Recently, the NRA appointed a cost estimation manager and the Committee of Public Accounts has recognised that some improvements have been made. It begs the question, however, why such a post did not exist from the start. The most important job the NRA must undertake is to estimate the cost of motorway schemes, yet until recently it did not have sufficient financial expertise to do so. That oversight was responsible for approximately 15% of the €9 billion overrun.

The cost of the Nenagh bypass has doubled from the original estimate of €21 million to €43 million. Similarly, the original estimate of the Drogheda bypass was €112 million, while the final cost was €244 million. All the overruns involve ballpark figures of between 70% and 100% of the original estimates. Massive amounts of money are being squandered through the lack of proper control on public spending.

In recent years there has been a move towards the use of public private partnerships for motorway projects. The main experience to date, which was a disastrous one, has been the West-Link bridge. Taxpayers have been paying through the nose —€1.80 every time a driver passes that bridge — and they will continue to pay steadily increasing toll charges until 2020. The initial investment by the NTR company will see a 2,000% return. We have been assured that lessons have been learned from that bad experience, but how can we be sure?

For example, major questions remain to be answered about the actual cost of the N4-N6 Kilcock-Kinnegad scheme. We are told that this toll-based public private partnership scheme, costing approximately €620 million, is good value for the taxpayer. It is difficult to get information on the breakdown of those figures but in recent months the Joint Committee on Transport has been examining the matter. It found that the State will stump up a minimum of €230 million towards the cost of the project and probably a lot more by the time the project is completed. In return the private sector contribution to the cost is likely to be less than 50% and the developers will receive a 30-year concession to operate the tolls on the scheme. In addition, as the Minister is well aware, capital allowances have been made available on its construction costs. Taxpayers, therefore, will pay tolls for the next 30 years and fund more than 50% of the basic costs of a scheme which is being held up as an example of the way forward for public private partnerships. The Joint Committee on Transport has experienced major difficulties in obtaining information on this issue. Last year, for example, the National Roads Authority informed it that the price tag for the State was only €60 million, but it transpired from later correspondence that this figure is a significant underestimate.

Other examples of overruns include the Dublin Port tunnel, which was originally due to cost €449 million and is now due to cost €751 million, and the Luas, which according to the original estimate would cost €446 million whereas the project was delivered at a cost of almost €700 million, of which an astonishing €16 million was wasted on the demolition of the ramp at Connolly Station.
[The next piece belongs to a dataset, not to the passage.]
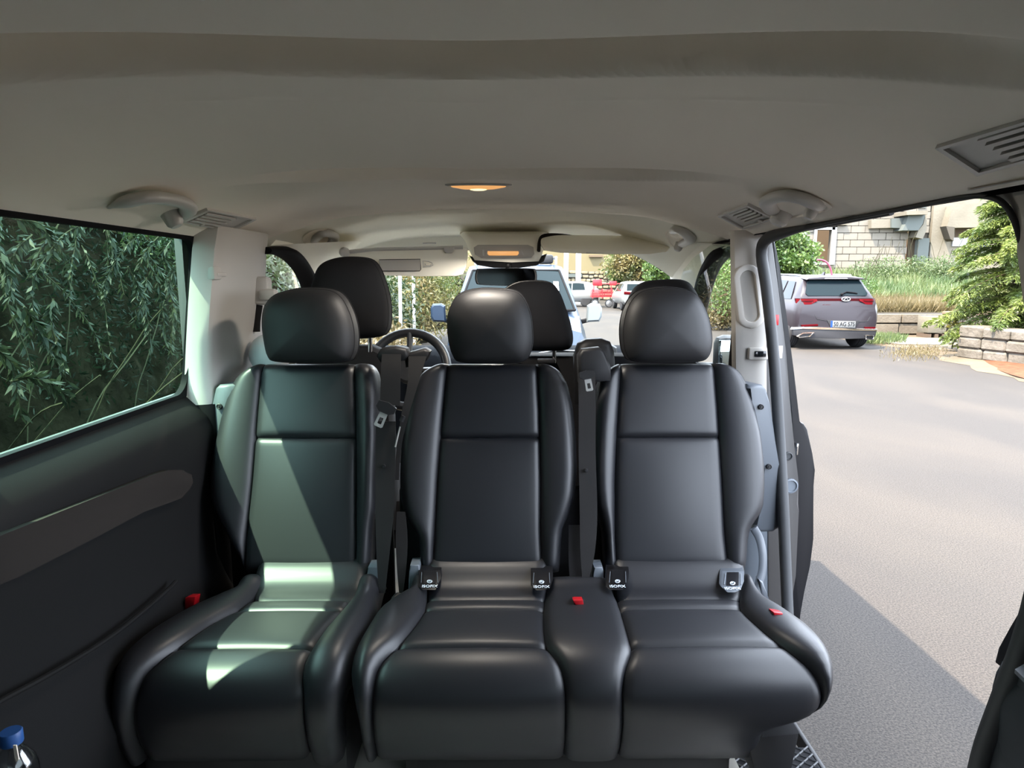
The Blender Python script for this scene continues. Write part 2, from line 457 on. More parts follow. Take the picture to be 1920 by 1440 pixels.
# belt height adjuster on the left pillar
b0 = QY(492, 545, 2.06)
t = thing('belt_adjuster', 'pale belt height adjuster with strap on the left pillar front edge', 'belt adjuster', b0)
G().box(b0, (.05, .05, .085), .012).mk('slider', M['trim'], t)
G().box(b0 + Vector((.022, -.01, -.012)), (.05, .045, .035), .010).mk('guide_loop', M['trim'], t)
g = G(); g.tube(smooth_path([QY(486, 572, 2.05), QY(482, 600, 2.04), QY(481, 622, 2.03)], 12), .011, 8, sx=.15, up=(1, 0, 0))
g.mk('strap', M['belt'], t)

# ---------------- right side: pillar with handle, seals, body post, outer skin, rear quarter
def pz(z): return -(z - .62) * .064     # lean of the right side towards the roof
g = G(); P = []
pr = [(.86, 2.19), (.80, 2.175), (.785, 2.13), (.748, 2.07), (.716, 2.0), (.700, 1.958), (.706, 1.938), (.724, 1.926), (.79, 1.924), (.802, 1.94)]
for z in (1.19, 1.25, 1.35, 1.45, 1.55, 1.63, 1.70):
    P.append([(x + pz(z) + .012, y, z) for x, y in pr])
g.grid(P)
rp = g.mk('trim_5', M['trim'], kind='structure', label='light grey pillar trim beside the open sliding door')
g = G(); P = []
for z in (.46, .8, 1.19):
    P.append([(x + pz(z) + .025, y + .004, z) for x, y in pr])
g.grid(P); g.mk('pillar_foot', M['plastic_grey'], rp)
# recessed oval grip on the pillar trim
def stad(c0, c1, r, y, n=8):
    c0, c1 = Vector(c0), Vector(c1); pts = []
    for c, a0 in ((c0, 0), (c1, 180)):
        for k in range(n + 1):
            a = math.radians(a0 + 180 * k / n); pts.append(Vector((c.x + r * math.cos(a), y, c.z + r * math.sin(a))))
    return pts
ga, gb = QY(1402, 522, 1.92), QY(1410, 590, 1.92)
def rp_y(px): return 1.98 - (px - 1380) / 60 * .085
t = thing('pillar_grip', 'recessed oval grip moulding on the right pillar trim', 'grip', ga)
g = G(); r0 = [p for p in stad(ga, gb, .040, 0)]; r1 = stad(ga, gb, .036, 0); r2 = stad(ga, gb, .023, 0); r3 = stad(ga, gb, .019, 0)
def sk(pts, o): return [Vector((p.x, 1.924 + o, p.z)) for p in pts]
rings = [sk(r0, .012), sk(r0, -.002), sk(r1, -.005), sk(r2, -.005), sk(r3, .008)]
g.loft(rings, cap=False); g.mk('surround', M['trim'], t, ang=70)
g = G(); g.add(sk(r3, .0075), [list(range(len(r3)))]); g.mk('recess', M['trim_mid'], t)
# switch plate on the pillar
c = QY(1421, 663, 1.915)
t = thing('switch_plate', 'small pale plate with a dark door switch on the right pillar', 'switch', c)
G().box(c, (.058, .02, .036), .006).mk('plate', M['trim'], t)
G().box(c + Vector((.003, -.009, 0)), (.034, .008, .017), .002).mk('button', M['screen'], t)
# rubber seal loop around the sliding door opening
SEAL = [QX(1478, 1175, .785), QX(1473, 1060, .782), QX(1468, 940, .775), QX(1460, 800, .765), QX(1450, 660, .745), QX(1437, 540, .725), QX(1428, 478, .712), QX(1436, 450, .708),
        QX(1470, 436, .704), QX(1560, 417, .70), QX(1700, 390, .70), QX(1800, 371, .70), QX(1850, 368, .705), QX(1885, 385, .712), QX(1908, 430, .722), QX(1922, 500, .735)]
rear = [(.745, .925, 1.45), (.755, .895, 1.30), (.765, .895, 1.15), (.772, .92, 1.02), (.778, .955, .90), (.782, .985, .78), (.785, 1.0, .62), (.785, 1.0, .48)]
path = smooth_path(SEAL + [Vector(p) for p in rear], 110)
g = G(); nP = len(path); g.tube(path, .016, 10, rf=lambda s: .28 + .72 * max(1 - sm((s - .33) / .06), sm((s - .72) / .06))); g.mk('trim_6', M['seal'], kind='structure', ang=80, label='grey rubber seal around the sliding door opening')
g = G(); g.tube([p + Vector((.014, .012, .0)) for p in path[:40]], .006, 8); g.mk('trim_7', M['seal'], kind='structure', ang=80, label='second seal lip beside the first one')
# painted body post outside the seal
g = G()
post = [(1434, 450), (1449, 452), (1462, 560), (1474, 660), (1482, 760), (1490, 840), (1497, 900), (1498, 945), (1494, 960), (1492, 1080), (1482, 1140), (1470, 1175), (1440, 1175), (1440, 900), (1436, 700)]
g.ext([QY(a, b, 1.925) for a, b in post], (0, .05, 0), bev=.006)
bp = g.mk('trim_8', M['paint_grey'], kind='structure', label='grey painted body post with latch holes')
for px, py, r, mm in ((1478, 855, .010, 'seal'), (1482, 911, .018, 'plastic_grey')):
    c = QY(px, py, 1.922); g = G(); g.lathe([(r * 1.25, -.002), (r * 1.25, .004), (r, .005), (r * .9, .001), (0, .001)], c, (0, -1, 0), 20)
    g.mk('grommet', M[mm], bp)
g = G(); g.ext([QY(a, b, 1.918) for a, b in [(1412, 575), (1422, 575), (1424, 592), (1414, 592)]][::1], (0, .006, 0)) if False else None
c = QY(1451, 617, 1.915)
for px, py, h, mm in ((1456, 600, .05, 'red'), (1463, 660, .06, 'label_white')):
    c = QY(px, py, 1.918); G().box(c, (.012, .004, h * .6), .001).mk('sticker', M[mm], bp)
# cab door edge and outer skin seen beyond the post
skin = [(1446, 446), (1452, 446), (1462, 500), (1476, 600), (1489, 700), (1497, 792), (1507, 794), (1514, 805), (1523, 850), (1529, 882), (1523, 910), (1525, 960), (1525, 1010), (1519, 1060), (1508, 1110), (1501, 1150), (1499, 1180), (1470, 1180), (1490, 1050), (1494, 900), (1484, 760), (1470, 620)]
g = G(); g.ext([QY(a, b, 1.985) for a, b in skin], (0, .10, 0), bev=.004)
g.mk('door_1', M['black_gap'], kind='structure', label='dark outer edge of the front passenger door', ang=30)
G().box(QY(1494, 842, 1.975), (.006, .01, .036), .002).mk('trim_9', M['chrome'], kind='structure', label='bright door lock edge')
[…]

It is clear we need to establish a system whereby major projects of this nature can be monitored as they progress. While the Comptroller and Auditor General does worthwhile work in his examination of these projects, unfortunately he does so after the event. A system is required to ensure the original estimate for any major project can be rigorously examined to determine whether the cost stands up and monitored from construction to completion. Only then can we be certain we are getting value for money.